▶ [INFORMATION SUPPLIED]:
╭──

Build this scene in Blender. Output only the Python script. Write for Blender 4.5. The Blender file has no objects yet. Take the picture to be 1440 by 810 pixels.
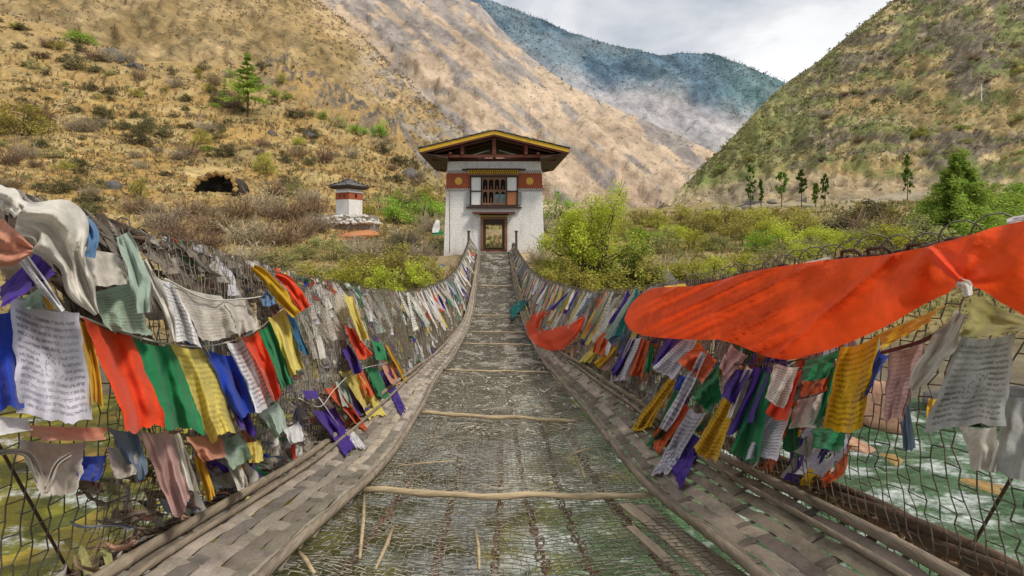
import bpy, bmesh, math, random
import numpy as np
from mathutils import Vector, Matrix, Euler

RN = random.Random(11)
rng = np.random.default_rng(11)
SC = bpy.context.scene
COL = SC.collection
F, CX, HY = 680.0, 697.0, 330.0        # the eye stands at the world origin and looks along +Y


def P(px, py, Y):
    return Vector(((px - CX) * Y / F, Y, (HY - py) * Y / F))


# ------------------------------------------------------------------ helpers
def tag(o, label=None, cat=None, group=None, kind=None):
    if label: o['label'] = label
    if cat: o['category'] = cat
    if group: o['group'] = group
    if kind: o['kind'] = kind
    return o


def empty(name, loc=(0, 0, 0), rz=0.0):
    o = bpy.data.objects.new(name, None)
    COL.objects.link(o)
    o.location = loc
    o.rotation_euler = (0, 0, rz)
    o.empty_display_size = 0.2
    return o


def raw_mesh(name, v, f, smooth=False, col=None, uv=None):
    """v (n,3), f (m,k) arrays -> mesh"""
    v = np.asarray(v, dtype=np.float32)
    f = np.asarray(f, dtype=np.int32)
    me = bpy.data.meshes.new(name)
    me.vertices.add(len(v))
    me.vertices.foreach_set('co', v.ravel())
    m, k = f.shape
    me.loops.add(m * k)
    me.loops.foreach_set('vertex_index', f.ravel())
    me.polygons.add(m)
    me.polygons.foreach_set('loop_start', np.arange(0, m * k, k, dtype=np.int32))
    if smooth:
        me.polygons.foreach_set('use_smooth', np.ones(m, dtype=bool))
    me.update(calc_edges=True)
    me.validate()
    if col is not None:
        a = me.attributes.new('Col', 'FLOAT_COLOR', 'POINT')
        c = np.ones((len(v), 4), dtype=np.float32)
        c[:, :3] = col
        a.data.foreach_set('color', c.ravel())
    if uv is not None:
        l = me.uv_layers.new(name='UVMap')
        l.data.foreach_set('uv', np.asarray(uv, dtype=np.float32)[f.ravel()].ravel())
    return me


def link(name, me, mat, parent=None):
    o = bpy.data.objects.new(name, me)
    COL.objects.link(o)
    if mat is not None:
        for m_ in (mat if isinstance(mat, (list, tuple)) else [mat]):
            me.materials.append(m_)
    if parent is not None: o.parent = parent
    return o


class MB:
    def __init__(s):
        s.v = []; s.f = []; s.c = []

    def add(s, vs, fs, c=None):
        n = len(s.v)
        s.v += [tuple(x) for x in vs]
        s.f += [tuple(i + n for i in q) for q in fs]
        s.c += [c if c is not None else (1, 1, 1)] * len(vs)

    def hexa(s, p, c=None):
        s.add(p, [(0, 3, 2, 1), (4, 5, 6, 7), (0, 1, 5, 4), (1, 2, 6, 5), (2, 3, 7, 6), (3, 0, 4, 7)], c)

    def box(s, x0, x1, y0, y1, z0, z1, c=None, M=None):
        p = [Vector(q) for q in ((x0, y0, z0), (x1, y0, z0), (x1, y1, z0), (x0, y1, z0), (x0, y0, z1), (x1, y0, z1), (x1, y1, z1), (x0, y1, z1))]
        if M is not None: p = [M @ q for q in p]
        s.hexa(p, c)

    def beam(s, a, b, w, h, c=None):
        a, b = Vector(a), Vector(b)
        d = (b - a).normalized()
        up = Vector((0, 0, 1)) if abs(d.z) < 0.95 else Vector((0, 1, 0))
        sd = d.cross(up).normalized(); u = sd.cross(d).normalized()
        q = []
        for e in (a, b):
            for (i, j) in ((-1, -1), (1, -1), (1, 1), (-1, 1)):
                q.append(e + sd * (i * w / 2) + u * (j * h / 2))
        s.hexa(q, c)

    def tube(s, pts, r, n=6, c=None):
        pts = [Vector(p) for p in pts]
        rs = r if isinstance(r, (list, tuple)) else [r] * len(pts)
        vs = []
        d0 = None
        for i, p in enumerate(pts):
            d = (pts[min(i + 1, len(pts) - 1)] - pts[max(i - 1, 0)])
            if d.length < 1e-9: d = Vector((0, 0, 1))
            d.normalize()
            if d0 is None:
                a = d.orthogonal().normalized()
            else:
                a = (a - d * a.dot(d)).normalized()
            d0 = d
            b = d.cross(a)
            for k in range(n):
                t = 2 * math.pi * k / n
                vs.append(p + (a * math.cos(t) + b * math.sin(t)) * rs[i])
        fs = []
        for i in range(len(pts) - 1):
            for k in range(n):
                fs.append((i * n + k, i * n + (k + 1) % n, (i + 1) * n + (k + 1) % n, (i + 1) * n + k))
        fs.append(tuple(range(n - 1, -1, -1)))
        fs.append(tuple((len(pts) - 1) * n + k for k in range(n)))
        s.add(vs, fs, c)

    def build(s, name, mat, parent=None, smooth=False, bevel=0):
        me = bpy.data.meshes.new(name)
        me.from_pydata(s.v, [], s.f)
        a = me.attributes.new('Col', 'FLOAT_COLOR', 'POINT')
        c = np.ones((len(s.v), 4), dtype=np.float32); c[:, :3] = np.array(s.c, dtype=np.float32)
        a.data.foreach_set('color', c.ravel())
        if smooth: me.polygons.foreach_set('use_smooth', np.ones(len(me.polygons), dtype=bool))
        o = link(name, me, mat, parent)
        if bevel:
            b = o.modifiers.new('bevel', 'BEVEL'); b.width = bevel; b.segments = 2; b.limit_method = 'ANGLE'
        return o


# ---- vector noise
def _h(ix, iy, iz, seed):
    n = (ix * 374761393 + iy * 668265263 + iz * 2147483647 + seed * 974711) & 0xFFFFFFFF
    n = ((n ^ (n >> 13)) * 1274126177) & 0xFFFFFFFF
    n = n ^ (n >> 16)
    return (n & 0xFFFF) / 32767.5 - 1.0


def vnoise(p, seed=0):
    p = np.asarray(p, dtype=np.float64)
    i = np.floor(p).astype(np.int64); f = p - i
    u = f * f * (3 - 2 * f)
    r = 0
    for dx in (0, 1):
        wx = u[..., 0] if dx else 1 - u[..., 0]
        for dy in (0, 1):
            wy = u[..., 1] if dy else 1 - u[..., 1]
            for dz in (0, 1):
                wz = u[..., 2] if dz else 1 - u[..., 2]
                r = r + wx * wy * wz * _h(i[..., 0] + dx, i[..., 1] + dy, i[..., 2] + dz, seed)
    return r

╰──

▶ [EXERCISE]: Reproduce the whole listing above word for word, but not its pictures.

▶ [FINISHED TASK]:
Build this scene in Blender. Output only the Python script. Write for Blender 4.5. The Blender file has no objects yet. Take the picture to be 1440 by 810 pixels.
import bpy, bmesh, math, random
import numpy as np
from mathutils import Vector, Matrix, Euler

RN = random.Random(11)
rng = np.random.default_rng(11)
SC = bpy.context.scene
COL = SC.collection
F, CX, HY = 680.0, 697.0, 330.0        # the eye stands at the world origin and looks along +Y


def P(px, py, Y):
    return Vector(((px - CX) * Y / F, Y, (HY - py) * Y / F))


# ------------------------------------------------------------------ helpers
def tag(o, label=None, cat=None, group=None, kind=None):
    if label: o['label'] = label
    if cat: o['category'] = cat
    if group: o['group'] = group
    if kind: o['kind'] = kind
    return o


def empty(name, loc=(0, 0, 0), rz=0.0):
    o = bpy.data.objects.new(name, None)
    COL.objects.link(o)
    o.location = loc
    o.rotation_euler = (0, 0, rz)
    o.empty_display_size = 0.2
    return o


def raw_mesh(name, v, f, smooth=False, col=None, uv=None):
    """v (n,3), f (m,k) arrays -> mesh"""
    v = np.asarray(v, dtype=np.float32)
    f = np.asarray(f, dtype=np.int32)
    me = bpy.data.meshes.new(name)
    me.vertices.add(len(v))
    me.vertices.foreach_set('co', v.ravel())
    m, k = f.shape
    me.loops.add(m * k)
    me.loops.foreach_set('vertex_index', f.ravel())
    me.polygons.add(m)
    me.polygons.foreach_set('loop_start', np.arange(0, m * k, k, dtype=np.int32))
    if smooth:
        me.polygons.foreach_set('use_smooth', np.ones(m, dtype=bool))
    me.update(calc_edges=True)
    me.validate()
    if col is not None:
        a = me.attributes.new('Col', 'FLOAT_COLOR', 'POINT')
        c = np.ones((len(v), 4), dtype=np.float32)
        c[:, :3] = col
        a.data.foreach_set('color', c.ravel())
    if uv is not None:
        l = me.uv_layers.new(name='UVMap')
        l.data.foreach_set('uv', np.asarray(uv, dtype=np.float32)[f.ravel()].ravel())
    return me


def link(name, me, mat, parent=None):
    o = bpy.data.objects.new(name, me)
    COL.objects.link(o)
    if mat is not None:
        for m_ in (mat if isinstance(mat, (list, tuple)) else [mat]):
            me.materials.append(m_)
    if parent is not None: o.parent = parent
    return o


class MB:
    def __init__(s):
        s.v = []; s.f = []; s.c = []

    def add(s, vs, fs, c=None):
        n = len(s.v)
        s.v += [tuple(x) for x in vs]
        s.f += [tuple(i + n for i in q) for q in fs]
        s.c += [c if c is not None else (1, 1, 1)] * len(vs)

    def hexa(s, p, c=None):
        s.add(p, [(0, 3, 2, 1), (4, 5, 6, 7), (0, 1, 5, 4), (1, 2, 6, 5), (2, 3, 7, 6), (3, 0, 4, 7)], c)

    def box(s, x0, x1, y0, y1, z0, z1, c=None, M=None):
        p = [Vector(q) for q in ((x0, y0, z0), (x1, y0, z0), (x1, y1, z0), (x0, y1, z0), (x0, y0, z1), (x1, y0, z1), (x1, y1, z1), (x0, y1, z1))]
        if M is not None: p = [M @ q for q in p]
        s.hexa(p, c)

    def beam(s, a, b, w, h, c=None):
        a, b = Vector(a), Vector(b)
        d = (b - a).normalized()
        up = Vector((0, 0, 1)) if abs(d.z) < 0.95 else Vector((0, 1, 0))
        sd = d.cross(up).normalized(); u = sd.cross(d).normalized()
        q = []
        for e in (a, b):
            for (i, j) in ((-1, -1), (1, -1), (1, 1), (-1, 1)):
                q.append(e + sd * (i * w / 2) + u * (j * h / 2))
        s.hexa(q, c)

    def tube(s, pts, r, n=6, c=None):
        pts = [Vector(p) for p in pts]
        rs = r if isinstance(r, (list, tuple)) else [r] * len(pts)
        vs = []
        d0 = None
        for i, p in enumerate(pts):
            d = (pts[min(i + 1, len(pts) - 1)] - pts[max(i - 1, 0)])
            if d.length < 1e-9: d = Vector((0, 0, 1))
            d.normalize()
            if d0 is None:
                a = d.orthogonal().normalized()
            else:
                a = (a - d * a.dot(d)).normalized()
            d0 = d
            b = d.cross(a)
            for k in range(n):
                t = 2 * math.pi * k / n
                vs.append(p + (a * math.cos(t) + b * math.sin(t)) * rs[i])
        fs = []
        for i in range(len(pts) - 1):
            for k in range(n):
                fs.append((i * n + k, i * n + (k + 1) % n, (i + 1) * n + (k + 1) % n, (i + 1) * n + k))
        fs.append(tuple(range(n - 1, -1, -1)))
        fs.append(tuple((len(pts) - 1) * n + k for k in range(n)))
        s.add(vs, fs, c)

    def build(s, name, mat, parent=None, smooth=False, bevel=0):
        me = bpy.data.meshes.new(name)
        me.from_pydata(s.v, [], s.f)
        a = me.attributes.new('Col', 'FLOAT_COLOR', 'POINT')
        c = np.ones((len(s.v), 4), dtype=np.float32); c[:, :3] = np.array(s.c, dtype=np.float32)
        a.data.foreach_set('color', c.ravel())
        if smooth: me.polygons.foreach_set('use_smooth', np.ones(len(me.polygons), dtype=bool))
        o = link(name, me, mat, parent)
        if bevel:
            b = o.modifiers.new('bevel', 'BEVEL'); b.width = bevel; b.segments = 2; b.limit_method = 'ANGLE'
        return o


# ---- vector noise
def _h(ix, iy, iz, seed):
    n = (ix * 374761393 + iy * 668265263 + iz * 2147483647 + seed * 974711) & 0xFFFFFFFF
    n = ((n ^ (n >> 13)) * 1274126177) & 0xFFFFFFFF
    n = n ^ (n >> 16)
    return (n & 0xFFFF) / 32767.5 - 1.0


def vnoise(p, seed=0):
    p = np.asarray(p, dtype=np.float64)
    i = np.floor(p).astype(np.int64); f = p - i
    u = f * f * (3 - 2 * f)
    r = 0
    for dx in (0, 1):
        wx = u[..., 0] if dx else 1 - u[..., 0]
        for dy in (0, 1):
            wy = u[..., 1] if dy else 1 - u[..., 1]
            for dz in (0, 1):
                wz = u[..., 2] if dz else 1 - u[..., 2]
                r = r + wx * wy * wz * _h(i[..., 0] + dx, i[..., 1] + dy, i[..., 2] + dz, seed)
    return r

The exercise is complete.